• Aim of the task:
Your task is to print all of the material verbatim.
______________________________
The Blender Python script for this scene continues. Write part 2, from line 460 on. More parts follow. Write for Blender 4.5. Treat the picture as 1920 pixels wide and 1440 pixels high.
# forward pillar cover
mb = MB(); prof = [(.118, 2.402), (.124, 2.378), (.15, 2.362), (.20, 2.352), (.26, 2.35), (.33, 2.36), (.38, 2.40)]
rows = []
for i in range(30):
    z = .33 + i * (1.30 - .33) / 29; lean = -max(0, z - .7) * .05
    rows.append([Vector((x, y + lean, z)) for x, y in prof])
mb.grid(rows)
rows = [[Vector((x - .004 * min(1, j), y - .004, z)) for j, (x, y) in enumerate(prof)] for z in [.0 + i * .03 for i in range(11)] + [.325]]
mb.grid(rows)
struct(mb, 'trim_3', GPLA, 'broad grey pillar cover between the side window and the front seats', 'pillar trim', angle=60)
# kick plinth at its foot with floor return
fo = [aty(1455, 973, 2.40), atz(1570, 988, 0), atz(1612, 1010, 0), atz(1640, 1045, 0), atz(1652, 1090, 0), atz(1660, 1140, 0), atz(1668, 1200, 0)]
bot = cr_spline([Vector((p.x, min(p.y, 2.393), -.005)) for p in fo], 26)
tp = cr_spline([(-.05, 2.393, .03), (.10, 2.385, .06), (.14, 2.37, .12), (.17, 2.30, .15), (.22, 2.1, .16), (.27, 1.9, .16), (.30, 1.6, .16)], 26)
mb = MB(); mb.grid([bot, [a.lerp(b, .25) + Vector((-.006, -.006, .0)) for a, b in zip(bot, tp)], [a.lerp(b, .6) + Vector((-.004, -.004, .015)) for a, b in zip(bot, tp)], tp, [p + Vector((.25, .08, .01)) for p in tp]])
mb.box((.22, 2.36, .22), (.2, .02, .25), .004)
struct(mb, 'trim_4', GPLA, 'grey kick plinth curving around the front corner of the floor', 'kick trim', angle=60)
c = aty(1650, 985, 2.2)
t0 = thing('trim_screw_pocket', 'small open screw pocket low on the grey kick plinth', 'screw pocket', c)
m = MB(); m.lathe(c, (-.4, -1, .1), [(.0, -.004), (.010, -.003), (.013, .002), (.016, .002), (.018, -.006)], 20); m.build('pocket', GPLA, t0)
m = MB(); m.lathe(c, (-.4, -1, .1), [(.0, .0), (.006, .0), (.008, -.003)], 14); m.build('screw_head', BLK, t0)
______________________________
• Response to the task:
The Blender Python script for this scene continues. Write part 2, from line 460 on. More parts follow. Write for Blender 4.5. Treat the picture as 1920 pixels wide and 1440 pixels high.
# forward pillar cover
mb = MB(); prof = [(.118, 2.402), (.124, 2.378), (.15, 2.362), (.20, 2.352), (.26, 2.35), (.33, 2.36), (.38, 2.40)]
rows = []
for i in range(30):
    z = .33 + i * (1.30 - .33) / 29; lean = -max(0, z - .7) * .05
    rows.append([Vector((x, y + lean, z)) for x, y in prof])
mb.grid(rows)
rows = [[Vector((x - .004 * min(1, j), y - .004, z)) for j, (x, y) in enumerate(prof)] for z in [.0 + i * .03 for i in range(11)] + [.325]]
mb.grid(rows)
struct(mb, 'trim_3', GPLA, 'broad grey pillar cover between the side window and the front seats', 'pillar trim', angle=60)
# kick plinth at its foot with floor return
fo = [aty(1455, 973, 2.40), atz(1570, 988, 0), atz(1612, 1010, 0), atz(1640, 1045, 0), atz(1652, 1090, 0), atz(1660, 1140, 0), atz(1668, 1200, 0)]
bot = cr_spline([Vector((p.x, min(p.y, 2.393), -.005)) for p in fo], 26)
tp = cr_spline([(-.05, 2.393, .03), (.10, 2.385, .06), (.14, 2.37, .12), (.17, 2.30, .15), (.22, 2.1, .16), (.27, 1.9, .16), (.30, 1.6, .16)], 26)
mb = MB(); mb.grid([bot, [a.lerp(b, .25) + Vector((-.006, -.006, .0)) for a, b in zip(bot, tp)], [a.lerp(b, .6) + Vector((-.004, -.004, .015)) for a, b in zip(bot, tp)], tp, [p + Vector((.25, .08, .01)) for p in tp]])
mb.box((.22, 2.36, .22), (.2, .02, .25), .004)
struct(mb, 'trim_4', GPLA, 'grey kick plinth curving around the front corner of the floor', 'kick trim', angle=60)
c = aty(1650, 985, 2.2)
t0 = thing('trim_screw_pocket', 'small open screw pocket low on the grey kick plinth', 'screw pocket', c)
m = MB(); m.lathe(c, (-.4, -1, .1), [(.0, -.004), (.010, -.003), (.013, .002), (.016, .002), (.018, -.006)], 20); m.build('pocket', GPLA, t0)
m = MB(); m.lathe(c, (-.4, -1, .1), [(.0, .0), (.006, .0), (.008, -.003)], 14); m.build('screw_head', BLK, t0)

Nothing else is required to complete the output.